Follow these steps when you are creating a batch deployment job.

  1. From the Deployments tab, select your deployment.
  2. Click New job.
  3. Enter job name and description.
  4. Select hardware specification.
  5. Optional: If you are deploying a Python script, an R script, or a notebook, then you can enter environment variables to pass parameters to the job.
  6. Optional: Configure retention options.
    To avoid consuming resources by retaining all historical job metadata, you can set thresholds for saving a set number of job runs and associated logs, or set a time threshold for saving artifacts for a specified number of days.
  7. Optional: Schedule your job.
    If you didn't specify a schedule, the job will run immediately.
  8. Optional: Select the job-related events that trigger notifications in Watson Machine Learning. You can select three event types: success, warning, and failure.
  9. In the Input pane, from the Data asset menu, select your input data type:
    • To enter the payload in JSON format, select Inline data. For an example of JSON payload, refer to Example JSON payload for inline data.
    • To specify an input data source, select Data asset, click Select data source, and then specify your asset.
  10. In the Output pane, from the Data asset menu select your output data type:
    • To write your job results to a new output file, select Create new and then provide a name and optional description.
    • To write your job results to an existing data asset, select Data asset, click Select data source, and then specify the asset to overwrite.
  11. Click Create.

Notes:

  • Scheduled jobs display on the Jobs tab of the deployment space.
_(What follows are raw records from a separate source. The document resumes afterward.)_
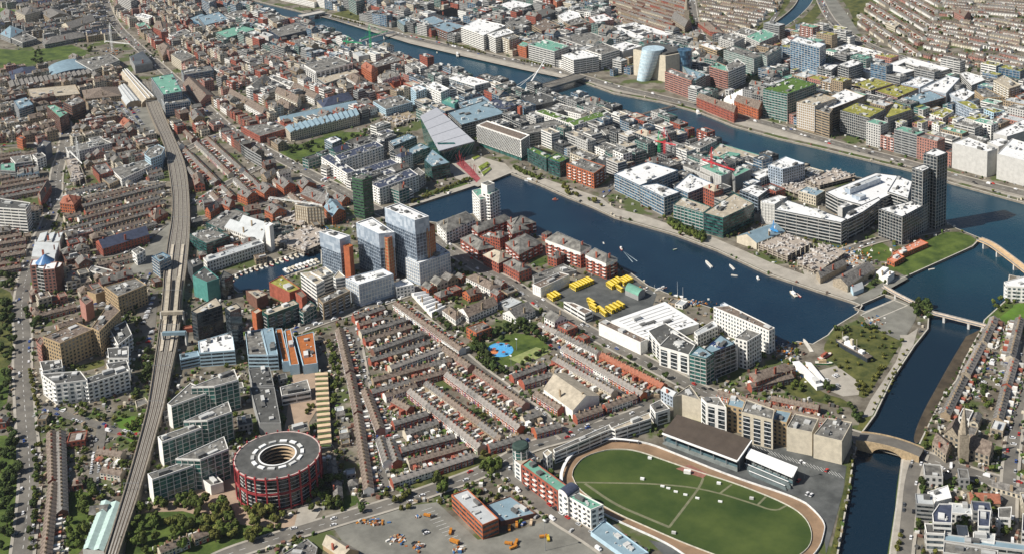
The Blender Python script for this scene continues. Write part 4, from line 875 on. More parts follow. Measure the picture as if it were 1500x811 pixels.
glass_block|b V c f L|d560|890,100 970,165 1130,95 1060,30|striped dark glass block with beige top|office
brown_block|n O c f|d260|1285,150 1350,190 1440,140 1380,100|narrow brown core with beige top|office
station_building|n R t f|d60|265,380 300,410 420,395 400,350|red roofed stair hall of the station|station building
@380,380,10
atrium_office|b W c f|d330|600,195 830,365 950,300 750,180|beige U shaped office, marina wing|office
atrium_office|b W c f|d340|750,185 900,260 1080,190 960,100|beige U shaped office, rear wing|office
atrium_office|b W c f|d330|1080,255 1115,275 1260,250 1160,160|beige U shaped office, right wing|office
atrium_office|m T g f|d250|860,560 930,640 1330,450 1250,400|beige office with one large glass front|office
red_office|n R y f|d200|140,330 440,480 600,420 330,230|red patterned office with a planted slatted roof|office
red_office|n R b f|d180|520,480 620,560 690,520 620,440|dark red brick drum beside the planted roof|office
green_office|m E c f|d260|40,760 120,810 580,640 500,580|green glass office with long tan roof|office
green_office|c E b f|d180|580,740 640,780 830,660 740,600|green glass office with brown terrace|office
@340,470,10
blue_office|b A g f|d220|190,150 230,490 520,490 420,110|pale blue office covered in roof ducts|office
blue_office|b A u f|d230|430,110 520,490 670,480 600,90|pale blue office with a curved glass roof|office
orange_roof_office|c A o f|d150|635,110 740,590 840,580 730,100|rust roofed pale blue office, left strip|office
orange_roof_office|c A o f|d150|770,130 850,640 980,625 855,105|rust roofed pale blue office, middle strip|office
orange_roof_office|c A o f|d140|930,220 1040,640 1250,610 1190,150|rust roofed pale blue office, widest right strip|office
@240,440,10
blue_office|b A w f|d210|500,590 520,760 1040,720 1000,450|pale blue office with white roof plant by the tracks|office
blue_office|b A u f|d150|230,780 240,860 520,800 500,730|low pale blue wing nearest the tracks|office
@200,540,4.055
slab_block|c W g f W|d135|182,205 205,218 440,130 320,80|northern grey glass slab with white ends, lower half|apartments
slab_block|c W g f W|d170|325,105 462,100 605,60 580,0|northern grey glass slab, taller half|apartments
slab_block|c W g f W|d150|125,400 150,432 385,345 360,320|middle grey glass slab with white ends, lower half|apartments
slab_block|c W g f W|d175|278,308 420,302 565,250 545,190|middle grey glass slab, taller half|apartments
slab_block|c W g f W|d150|65,620 92,655 335,570 310,540|southern grey glass slab with white ends, lower half|apartments
slab_block|c W g f W|d180|230,530 378,535 545,470 520,398|southern grey glass slab, taller half|apartments
white_block|n W g f|d60|385,650 440,690 515,670 465,620|small white grey roofed box at the slab foot|office
@300,406,3.997
long_block|n G d f|d70|255,535 280,635 405,630 380,520|dark roofed long block, upper section|office
long_block|n G d f|d70|262,640 320,850 445,850 408,640|dark roofed long block, lower section|office
courtyard_office|b W g f|d60|440,640 450,690 620,660 600,595|white gridded office with grey roof inside the court|office
@300,608,3.997
courtyard_office|g T g f|d50|490,60 500,110 615,85 605,30|tan office with grey roof behind the round building|office
small_house|g S s a|d40|748,395 755,480 808,480 800,390|detached slate roofed house beside the round building|house
workshop|n Y c a|d30|690,755 800,830 900,790 740,700|ochre corrugated workshop roof at the bottom edge|workshop
workshop|n G s f|d20|440,820 640,840 660,770 600,720|dark roofed shed at the bottom edge beside the road|shed
@600,608,3.997
yard_office|b O l f W|d88|245,462 425,640 520,600 340,428|orange framed depot office with white roof|office
yard_shed|n B u f|d28|445,520 535,620 740,570 590,468|low shed with a dark blue roof beside the depot office|shed
stadium_flats|y R z f W|d120|655,285 865,440 925,410 705,250|long red and white flats with a copper green roof|apartments
stadium_flats|y W z f|d118|930,475 1060,550 1135,520 995,450|white flats with a copper green roof at the track corner|apartments
stadium_flats|y W n v|d120|870,440 925,480 995,430 930,400|white flats with curved navy roof between the green ones|apartments
stadium_flats|y W c f|d100|612,262 650,290 740,240 700,205|white flats with tan roof by the round corner tower|apartments
stadium_flats|g W c f|d90|780,215 805,240 835,215 808,195|white narrow flats beside the track bend|apartments
long_flats|b W g f A|d68|840,195 850,215 1185,75 1170,50|long white and blue flats behind the white canopy, left half|apartments
track_stand|n A u f|d28|1060,680 1270,830 1400,800 1140,610|low building with pale blue roof at the track edge|stand
@900,608,3.997
long_flats|b W c f A|d72|-20,72 5,82 215,15 205,-20|long white and blue flats behind the canopy, right half|apartments
@960,560,7.5
theatre_block|n C g f|d240|195,150 290,130 500,190 380,20|cream windowless hall with tan roof|hall
dock_flats|m W g f|d300|500,160 560,220 780,270 700,150|cream panelled flats beside the windowless hall|apartments
dock_flats|g Y u f|d280|785,240 960,280 985,200 830,120|ochre flats with pale blue top, first of two|apartments
dock_flats|m C g f|d330|945,320 1290,405 1310,290 1000,180|cream flats with large window panels|apartments
glass_flats|m W g f|d150|0,330 160,280 60,180 -60,240|white framed glass flats at the end of the blue row|apartments
white_house|g H l a|d120|60,80 190,150 260,110 140,60|pale blue gabled house by the ochre and cream flats|house
@1100,580,9.375
dock_flats|g Y u f|d330|300,310 490,360 560,210 340,170|ochre flats with pale blue top, second of two|apartments
dock_flats|n C g f|d330|490,420 840,490 930,300 600,230|cream flats with stone panels and dark top|apartments
dock_flats|n C g f|d330|860,520 1250,610 1390,350 1050,290|cream flats at the stone bridge|apartments
@920,430,5.791
warehouse_shed|n W w p|d60|-140,232 128,402 600,255 312,72|huge white roofed warehouse beside the bus yard|warehouse
white_warehouse|n W b f|d110|-250,245 105,410 165,380 -190,215|long white walled front of the warehouse with brown roof|warehouse
black_roof_flats|m W d f|d150|170,310 270,430 560,400 320,245|flats with a black roof and white framed bays|apartments
black_roof_flats|m W d f|d170|262,440 515,515 570,430 380,320|street front of the black roofed flats|apartments
glass_corner|c E u f|d230|520,510 660,545 730,500 600,440|green glass corner block with grey roof|office
glass_corner|m W u f|d190|730,520 930,450 900,390 690,470|white framed glass wing with solar panels on top|office
glass_corner|c V u f|d230|650,460 700,500 910,420 780,340|stepped teal level carrying blue solar panels|office
white_flats|g W b f|d200|725,108 1195,310 1245,285 860,95|tall white flats along the dock with brown roof|apartments
white_flats|g W g f|d240|905,370 1010,400 1130,330 1010,290|white flats with grey roof in front of the tall ones|apartments
white_flats|g W l f|d100|560,320 590,350 760,270 720,225|low white flats joining the tall dock flats|apartments
stair_box|n H w f|d60|782,85 830,105 860,95 815,68|small white lift box on the tall dock flats|tower
@780,385,8.333
bus_depot|f W b f|d125|0,255 100,300 450,140 330,110|white columned depot hall with brown roof|depot
bus_depot|n G g f|d60|0,150 20,190 540,90 380,10|grey flat roofed depot building behind the columned hall|depot
bus_office|b W b f|d110|380,465 640,620 730,580 500,480|white depot office beside the parked yellow buses|office
boat_shed|n G z v|d60|1130,330 1290,400 1375,340 1190,255|green arched boat shed on the dock edge|shed
@600,406,3.997
white_house|g W b h|d40|330,0 470,70 535,50 400,-20|white rendered flats with brown roof by the new podium|apartments
court_terrace|g W b a|d38|285,185 345,230 515,155 470,120|white courtyard terrace with a brown roof|terrace
court_terrace|g W b h|d32|190,190 270,250 310,215 250,170|white courtyard corner house with brown roof|terrace
court_hall|n G l f|d20|510,150 575,180 660,140 590,110|low hall with pale flat roof by the courtyard terraces|hall
court_terrace|g W s a|d36|545,205 625,240 735,190 650,155|brown terrace with white rear by the park|terrace
school_building|g O b f|d60|332,290 390,325 480,290 430,255|orange brick school building beside the park trees|school
community_hall|n W c a|d56|785,650 955,775 1110,690 910,555|community hall with broad tan roof and white skylit side|hall
site_canopy|n W w s|d18|10,90 130,220 210,180 80,80|white stepped canopy roof along the building site|canopy
@900,406,3.997
brick_flats|g R b h|d62|790,560 830,610 1060,530 1000,500|dark brick flats with brown roof near the boat yard|apartments
white_shed|n W w p|d22|1045,495 1185,640 1225,630 1080,490|long white shed in the boat yard, left|shed
white_shed|n W w p|d22|1120,495 1210,600 1240,610 1150,500|long white shed in the boat yard, right|shed
@1200,406,3.997
white_tower|y W w f|d90|1082,25 1100,50 1300,60 1290,-30|white and orange balconied flats at the right edge|apartments
lock_house|n A l a|d25|180,55 200,85 260,60 240,30|lock keeper's blue grey roofed house|house
quay_store|n S s v|d35|200,95|skip|skip
@1060,320,6
stone_warehouse|n S s a|d55|815,470 850,520 1080,400 1040,360|old stone warehouse with grey roof, left bay|warehouse
stone_warehouse|n S s a|d60|960,530 1090,590 1330,440 1210,400|old stone warehouse with grey roof, right bay|warehouse
glass_warehouse|n C u a|d60|115,155 290,215 540,115 380,60|pale gabled warehouse with green glass roof|warehouse
white_pavilion|n W w s|d40|1340,470 1440,540 1500,490 1400,420|small white zigzag roofed pavilion by the lock|pavilion
@1340,580,3.511
church_school|g S b a|d45|90,240 160,300 190,250 130,190|small stone church annexe by the river road|church
apartment_block|n W w f|d40|65,490 110,540 190,520 170,455|white flat roofed flats by the river road|apartments
grid_flats|b W n f|d130|90,600 95,645 190,650 195,550 125,550|white edged flats with teal roof, riverside|apartments
grid_flats|b W d f|d90|50,650 60,700 155,705 160,655|white edged flats with dark roof, lowest at the left|apartments
grid_flats|b W n f|d120|325,580 325,665 385,668 392,585|white edged flats with teal roof, middle block|apartments
grid_flats|b W l f|d80|300,695 300,735 410,755 415,705|white flat roofed range below the middle block|apartments
grid_flats|b W n f|d90|555,600 550,690 640,700 645,610|white edged flats with teal roof at the right edge|apartments
grid_flats|b L g f|d90|150,745 145,800 420,840 430,790|long pale flats at the bottom edge|apartments
grid_flats|y W g f|d80|430,570 430,620 495,625 500,565|white balconied flats near the red roofed yard|apartments
brick_building|n T t a|d25|270,490 290,545 440,550 430,500|rust red roofed yard building near the church|shed
terrace_house|g C s a|d28|400,430 395,460 600,520 610,485|cream shops along the street past the church|terrace
grid_flats|b L u f|d80|150,705 148,740 640,800 650,770|teal glass front of the lower flats|apartments
"""
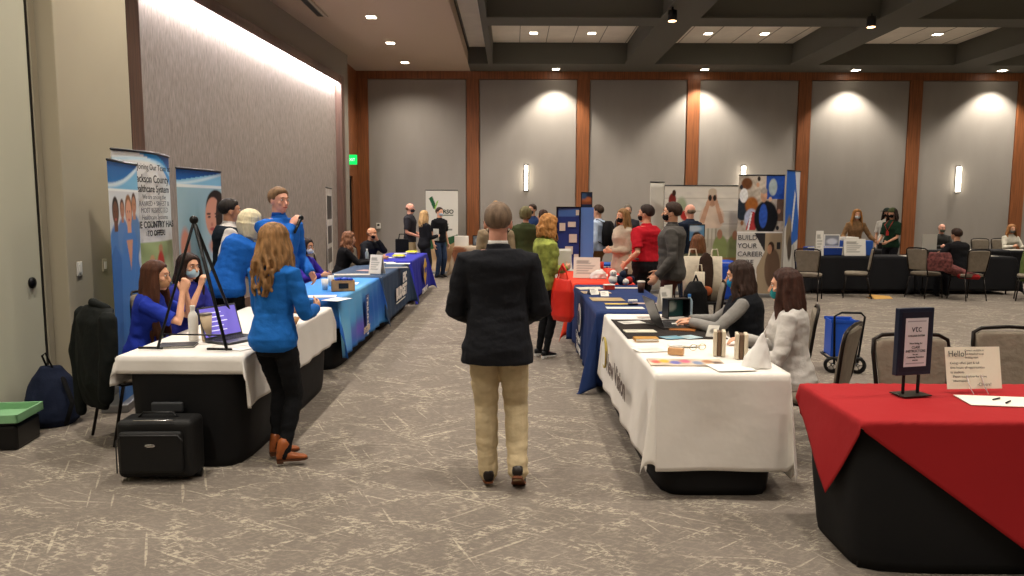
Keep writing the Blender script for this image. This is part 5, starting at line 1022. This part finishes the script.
# --- back corner table
t = thing('carton', 'white box on the beige corner table', 'box', (-1.26, 18.7, .757)); g = G(); g.box(-.17, .17, -.12, .12, 0, .24); g.obj('carton_body', m_paper, t, bevel=.005); g = G(); g.box(-.17, .17, -.03, .03, .2405, .242); g.obj('tape', mat('tape', '#cfc7b6', .4), t)
t = thing('picture_stand', 'dark framed picture on the beige corner table', 'picture frame', (-.86, 18.75, .757)); g = G(); g.box(-.13, .13, 0, .02, 0, .26); g.obj('frame', m_blackp, t, bevel=.004); c = Canvas(14, 14, '#59616a'); c.ell(.5, .5, .3, .3, '#8a8f95', .4); c.obj('print', lambda u, v: (-.11 + .22 * u, -.002, .02 + .22 * v), t)
# --- table R2 and R3 things
for i, (px, py, w, h, rz, col, ns, la) in enumerate(((590, 288, .30, .26, 8, '#cfc6b6', .25, 'pale brochure at the far edge of the navy cloth'), (596, 292, .32, .24, 4, '#b8a284', .6, 'tan photo brochure second from the far edge of the navy cloth'), (607, 299, .34, .30, 2, '#a08a64', .7, 'brown photo brochure in the middle of the navy cloth'), (618, 303.5, .26, .10, 0, '#c8a85a', .6, 'yellowish strip leaflet on the navy cloth'), (650, 303, .34, .10, -2, '#c2a898', .3, 'pinkish strip leaflet at the far side of the navy cloth'), (625, 307.5, .36, .14, 0, '#dcdad4', .05, 'white sign-up sheet at the near edge of the navy cloth'), (622, 287.5, .40, .12, 0, '#d6cdc6', .2, 'pale strip of flyers by the stuffed toys'))):
    c = Canvas(24, 18, col); c.noise(ns, 5, i + 3); sheet(la, put(px, py), w, h, rz, c)
tent('small white card standing on the tan brochure', put(593, 294), 20, .1, .07); tent('tiny white card on the brown brochure', put(604, 295.5), 5, .09, .05)
cup('dark takeaway cup with a pale lid on the navy cloth', put(641, 292), .045, .12, '#4a2f24', '#d8d0c4'); cup('takeaway cup with a white lid near the stuffed toys', put(625, 276), .04, .11, '#2b2320', '#dcd6cc')
t = thing('stapler', 'small black and white stapler at the centre of the navy cloth', 'stapler', put(633, 304.5), 10); g = G(); g.box(-.05, .05, -.018, .018, 0, .015); g.obj('base', m_blackp, t, bevel=.004); g = G(); g.box(-.05, .045, -.014, .014, .03, .055); g.obj('arm', m_white, t, bevel=.008)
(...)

  • Results of job runs are written to the specified output file and saved as a space asset.

  • A data asset can be a data source file that you promoted to the space, a connected data source, or tables from databases and files from file-based data sources.

  • If you exclude certain weekdays in your job schedule, the job might not run as you would expect. The reason is due to a discrepancy between the time zone of the user who creates the schedule, and the time zone of the main node where the job runs.

  • When you create or modify a scheduled job, an API key is generated. Future runs will use this API key.

Example JSON payload for inline data

{
  "deployment": {
    "id": "<deployment id>"
  },
  "space_id": "<your space id>",
  "name": "test_v4_inline",
  "scoring": {
  "input_data": [{
    "fields": ["AGE", "SEX", "BP", "CHOLESTEROL", "NA", "K"],
    "values": [[47, "M", "LOW", "HIGH", 0.739, 0.056], [47, "M", "LOW", "HIGH", 0.739, 0.056]]
    }]
  }
}

Queuing and concurrent job executions

The maximum number of concurrent jobs for each deployment is handled internally by the deployment service. For batch deployment, by default, two jobs can be executed concurrently. Any deployment job request for a batch deployment that already has two running jobs is placed in a queue for execution later. When any of the running jobs are completed, the next job in the queue is run. The queue has no size limit.

Retention of deployment job metadata

Job-related metadata is persisted and can be accessed until the job and its deployment are deleted.